In 2001, the city of Tempe installed 600 granite tiles into a seat wall at Tempe Town Lake, creating a six-mile-long book that includes several of Ríos’ one-line poems on the theme of water – such as "Water Makes Kings."

“They’re like sparkles on water,” Ríos says of the poems.

It turns out that U2 isn’t Ríos’ only connection to the music world.

He’s worked with David Broza, a singer and songwriter often called the Springsteen of Israel. Ríos recalls making that connection when Broza was just starting out in the ‘90s. “I would start reading a poem, and he’d lift off into a song made from it like an airplane taking off,” Ríos says.

Ríos and Broza have performed together at the Musical Instrument Museum, and a song they co-wrote called "Chileno Boys" appears on the 2011 album A Foreign Affair by jazz fusion band Spyro Gyra.

He’s also worked with several Arizona musicians, from composer James DeMar, whose Guadalupe opera premiered at ASU in 2015, to Reveille Men’s Chorus, founded in Tucson as a gay men’s chorus.

Alberto Ríos, regents' professsor of English at ASU.
Evie Carpenter
There’s even an Arizona Opera connection.

When Arizona Opera decided to perform Arizona Lady, a 1953 operetta set in 1925 Tucson, it called on Ríos and conductor Kathleen Kelly to create a new Spanish-English translation for the German work. It premiered at Symphony Hall in October 2015.

It’s no coincidence that Ríos’ work often explores border regions and themes.

Ríos was born in Nogales in 1952, and says growing up along the border influences not only the way he writes, but also the way he thinks about the world. “I grew up with a dynamic sense of the world, with more than one language and culture,” Ríos says.

“That’s where I got the idea that everything has more than one way to be, including the law, a set of colors, or fruits in the market,” Ríos says of border life. “That’s what gives me vibrancy as a poet, seeing many things in one thing.”

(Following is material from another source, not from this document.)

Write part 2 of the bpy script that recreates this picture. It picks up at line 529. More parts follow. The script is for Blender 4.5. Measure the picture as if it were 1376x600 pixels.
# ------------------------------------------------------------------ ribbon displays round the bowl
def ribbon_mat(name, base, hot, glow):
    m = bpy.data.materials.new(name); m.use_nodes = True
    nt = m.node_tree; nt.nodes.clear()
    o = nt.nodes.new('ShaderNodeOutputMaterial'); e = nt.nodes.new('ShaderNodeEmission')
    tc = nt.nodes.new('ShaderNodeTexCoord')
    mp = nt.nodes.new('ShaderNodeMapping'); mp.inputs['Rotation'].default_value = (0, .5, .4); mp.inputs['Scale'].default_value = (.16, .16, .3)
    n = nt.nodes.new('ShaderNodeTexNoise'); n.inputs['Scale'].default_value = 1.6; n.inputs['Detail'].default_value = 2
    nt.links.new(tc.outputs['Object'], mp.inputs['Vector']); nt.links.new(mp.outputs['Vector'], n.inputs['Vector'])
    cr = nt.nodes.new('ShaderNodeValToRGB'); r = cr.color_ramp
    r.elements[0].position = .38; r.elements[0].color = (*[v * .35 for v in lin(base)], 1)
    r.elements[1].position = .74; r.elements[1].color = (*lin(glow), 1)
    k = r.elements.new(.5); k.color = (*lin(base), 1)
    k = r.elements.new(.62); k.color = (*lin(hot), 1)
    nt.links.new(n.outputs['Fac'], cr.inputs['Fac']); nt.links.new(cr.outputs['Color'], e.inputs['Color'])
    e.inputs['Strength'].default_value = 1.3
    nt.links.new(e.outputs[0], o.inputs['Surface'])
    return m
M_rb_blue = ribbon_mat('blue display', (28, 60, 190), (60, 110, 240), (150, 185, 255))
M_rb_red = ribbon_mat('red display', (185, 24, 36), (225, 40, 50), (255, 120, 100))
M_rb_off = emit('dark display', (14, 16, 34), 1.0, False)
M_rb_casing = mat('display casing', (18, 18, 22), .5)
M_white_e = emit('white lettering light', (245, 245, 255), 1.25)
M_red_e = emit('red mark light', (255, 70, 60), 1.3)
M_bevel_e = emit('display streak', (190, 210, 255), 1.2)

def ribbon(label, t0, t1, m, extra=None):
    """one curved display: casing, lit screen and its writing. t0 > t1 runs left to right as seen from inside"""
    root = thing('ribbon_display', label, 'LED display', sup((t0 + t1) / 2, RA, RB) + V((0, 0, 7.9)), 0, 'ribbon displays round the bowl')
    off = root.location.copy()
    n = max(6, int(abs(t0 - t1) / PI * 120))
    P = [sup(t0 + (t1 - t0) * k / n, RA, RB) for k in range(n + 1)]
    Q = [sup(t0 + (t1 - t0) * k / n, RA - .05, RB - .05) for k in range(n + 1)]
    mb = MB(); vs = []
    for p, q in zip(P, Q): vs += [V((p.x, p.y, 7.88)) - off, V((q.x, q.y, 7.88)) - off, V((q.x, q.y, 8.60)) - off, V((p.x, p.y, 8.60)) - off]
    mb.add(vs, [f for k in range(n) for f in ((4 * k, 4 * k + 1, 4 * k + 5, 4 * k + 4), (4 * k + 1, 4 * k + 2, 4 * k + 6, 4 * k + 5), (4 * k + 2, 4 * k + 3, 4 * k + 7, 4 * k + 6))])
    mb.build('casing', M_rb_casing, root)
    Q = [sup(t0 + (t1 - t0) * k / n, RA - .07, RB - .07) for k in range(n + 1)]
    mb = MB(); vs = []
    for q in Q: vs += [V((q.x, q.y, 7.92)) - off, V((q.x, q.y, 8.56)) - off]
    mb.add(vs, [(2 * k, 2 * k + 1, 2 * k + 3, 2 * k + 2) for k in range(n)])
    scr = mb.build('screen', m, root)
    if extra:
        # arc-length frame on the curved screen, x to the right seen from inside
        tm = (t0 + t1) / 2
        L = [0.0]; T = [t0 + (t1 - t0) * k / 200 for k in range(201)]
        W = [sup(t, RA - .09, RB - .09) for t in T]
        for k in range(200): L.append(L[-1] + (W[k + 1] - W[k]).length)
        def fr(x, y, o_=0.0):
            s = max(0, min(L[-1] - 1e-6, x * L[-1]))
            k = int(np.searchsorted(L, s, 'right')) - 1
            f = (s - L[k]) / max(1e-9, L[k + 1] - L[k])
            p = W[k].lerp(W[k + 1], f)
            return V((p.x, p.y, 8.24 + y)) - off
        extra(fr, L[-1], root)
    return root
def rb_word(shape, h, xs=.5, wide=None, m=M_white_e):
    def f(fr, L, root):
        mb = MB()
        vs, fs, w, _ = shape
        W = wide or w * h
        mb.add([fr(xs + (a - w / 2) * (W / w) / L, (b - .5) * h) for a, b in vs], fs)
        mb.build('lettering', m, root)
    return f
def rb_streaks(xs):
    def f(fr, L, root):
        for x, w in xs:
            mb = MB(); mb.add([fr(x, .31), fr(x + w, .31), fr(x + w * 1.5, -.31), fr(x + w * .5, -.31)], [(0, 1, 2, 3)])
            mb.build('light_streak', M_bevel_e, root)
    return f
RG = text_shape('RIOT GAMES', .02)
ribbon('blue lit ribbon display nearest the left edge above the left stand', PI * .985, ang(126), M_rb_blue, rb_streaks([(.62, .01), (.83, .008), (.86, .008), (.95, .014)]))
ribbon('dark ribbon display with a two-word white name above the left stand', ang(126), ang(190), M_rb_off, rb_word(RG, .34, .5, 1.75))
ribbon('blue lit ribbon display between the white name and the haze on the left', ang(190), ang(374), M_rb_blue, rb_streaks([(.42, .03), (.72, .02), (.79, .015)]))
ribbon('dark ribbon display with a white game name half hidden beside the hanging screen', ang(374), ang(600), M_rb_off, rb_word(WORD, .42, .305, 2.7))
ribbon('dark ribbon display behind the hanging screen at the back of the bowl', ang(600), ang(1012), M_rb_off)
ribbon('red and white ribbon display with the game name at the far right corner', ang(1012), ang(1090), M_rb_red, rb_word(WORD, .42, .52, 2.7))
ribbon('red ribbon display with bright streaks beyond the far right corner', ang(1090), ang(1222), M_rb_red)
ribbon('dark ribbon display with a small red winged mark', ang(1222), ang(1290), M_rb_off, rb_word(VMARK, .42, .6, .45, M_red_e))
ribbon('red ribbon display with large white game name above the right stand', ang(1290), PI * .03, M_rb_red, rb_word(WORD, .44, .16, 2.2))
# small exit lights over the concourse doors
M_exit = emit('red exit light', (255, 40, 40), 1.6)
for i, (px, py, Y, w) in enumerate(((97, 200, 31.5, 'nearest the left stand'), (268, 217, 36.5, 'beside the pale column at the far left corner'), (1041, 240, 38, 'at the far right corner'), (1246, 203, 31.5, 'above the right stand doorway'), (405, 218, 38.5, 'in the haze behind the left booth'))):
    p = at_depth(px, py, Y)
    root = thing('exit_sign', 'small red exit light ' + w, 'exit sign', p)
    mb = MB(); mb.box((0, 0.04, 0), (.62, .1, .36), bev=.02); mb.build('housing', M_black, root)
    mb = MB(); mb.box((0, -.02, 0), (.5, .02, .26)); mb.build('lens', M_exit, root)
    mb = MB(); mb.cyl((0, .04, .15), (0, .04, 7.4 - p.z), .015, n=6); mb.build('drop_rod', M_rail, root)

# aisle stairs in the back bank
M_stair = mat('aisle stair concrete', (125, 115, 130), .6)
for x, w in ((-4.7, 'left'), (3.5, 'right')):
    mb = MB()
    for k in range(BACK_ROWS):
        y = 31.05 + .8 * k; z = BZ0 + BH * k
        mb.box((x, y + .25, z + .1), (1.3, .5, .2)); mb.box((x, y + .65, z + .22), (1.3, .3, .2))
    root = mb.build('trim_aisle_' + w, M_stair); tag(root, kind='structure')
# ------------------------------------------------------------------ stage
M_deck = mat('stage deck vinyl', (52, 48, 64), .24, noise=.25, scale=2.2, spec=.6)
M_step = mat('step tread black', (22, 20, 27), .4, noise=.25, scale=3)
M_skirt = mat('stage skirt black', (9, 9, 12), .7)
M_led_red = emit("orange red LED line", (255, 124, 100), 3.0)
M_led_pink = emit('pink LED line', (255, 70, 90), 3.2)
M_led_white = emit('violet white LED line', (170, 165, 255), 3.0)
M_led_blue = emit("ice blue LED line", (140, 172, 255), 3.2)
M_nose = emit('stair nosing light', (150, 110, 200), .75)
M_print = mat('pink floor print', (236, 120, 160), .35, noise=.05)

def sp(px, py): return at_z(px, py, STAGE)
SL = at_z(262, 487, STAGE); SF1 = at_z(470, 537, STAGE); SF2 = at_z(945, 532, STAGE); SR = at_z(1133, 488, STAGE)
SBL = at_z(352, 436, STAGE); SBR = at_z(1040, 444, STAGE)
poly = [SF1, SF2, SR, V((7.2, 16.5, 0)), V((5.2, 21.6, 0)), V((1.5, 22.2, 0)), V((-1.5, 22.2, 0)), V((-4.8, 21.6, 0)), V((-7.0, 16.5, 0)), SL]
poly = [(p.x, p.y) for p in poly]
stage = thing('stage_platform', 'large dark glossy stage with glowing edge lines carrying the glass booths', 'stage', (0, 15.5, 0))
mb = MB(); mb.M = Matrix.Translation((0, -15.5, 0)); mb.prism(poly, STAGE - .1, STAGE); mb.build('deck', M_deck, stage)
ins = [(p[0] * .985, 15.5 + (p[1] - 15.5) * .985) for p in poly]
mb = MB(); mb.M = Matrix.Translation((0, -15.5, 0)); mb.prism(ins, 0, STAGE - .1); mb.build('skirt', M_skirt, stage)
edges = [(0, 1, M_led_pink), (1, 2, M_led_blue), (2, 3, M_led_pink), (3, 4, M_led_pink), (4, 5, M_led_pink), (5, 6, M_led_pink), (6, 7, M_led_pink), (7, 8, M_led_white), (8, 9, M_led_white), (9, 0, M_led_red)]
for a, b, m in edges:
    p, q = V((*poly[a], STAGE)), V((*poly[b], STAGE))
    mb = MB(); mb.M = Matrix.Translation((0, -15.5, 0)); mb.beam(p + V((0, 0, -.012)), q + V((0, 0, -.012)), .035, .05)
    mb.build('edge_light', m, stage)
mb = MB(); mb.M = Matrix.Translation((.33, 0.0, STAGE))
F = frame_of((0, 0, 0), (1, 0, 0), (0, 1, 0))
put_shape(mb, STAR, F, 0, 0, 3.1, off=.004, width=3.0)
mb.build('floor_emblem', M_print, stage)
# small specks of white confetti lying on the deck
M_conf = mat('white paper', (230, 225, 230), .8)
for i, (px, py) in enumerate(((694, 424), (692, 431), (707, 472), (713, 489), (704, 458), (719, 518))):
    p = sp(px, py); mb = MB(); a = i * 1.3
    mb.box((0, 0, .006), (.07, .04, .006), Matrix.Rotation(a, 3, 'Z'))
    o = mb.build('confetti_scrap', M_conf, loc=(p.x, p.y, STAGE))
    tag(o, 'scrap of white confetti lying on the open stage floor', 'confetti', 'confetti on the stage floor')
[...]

It’s an approach that’s evident in "The Border: A Double Sonnet," which resounds in the context of today’s heated political discourse.

“As I wrote the poem, I used the idea that everything and all of us are different, and that nonetheless we can work together.”

Editor's note: This post has been updated from its original version to note that U2's 2017 Joshua Tree Tour is coming to Phoenix.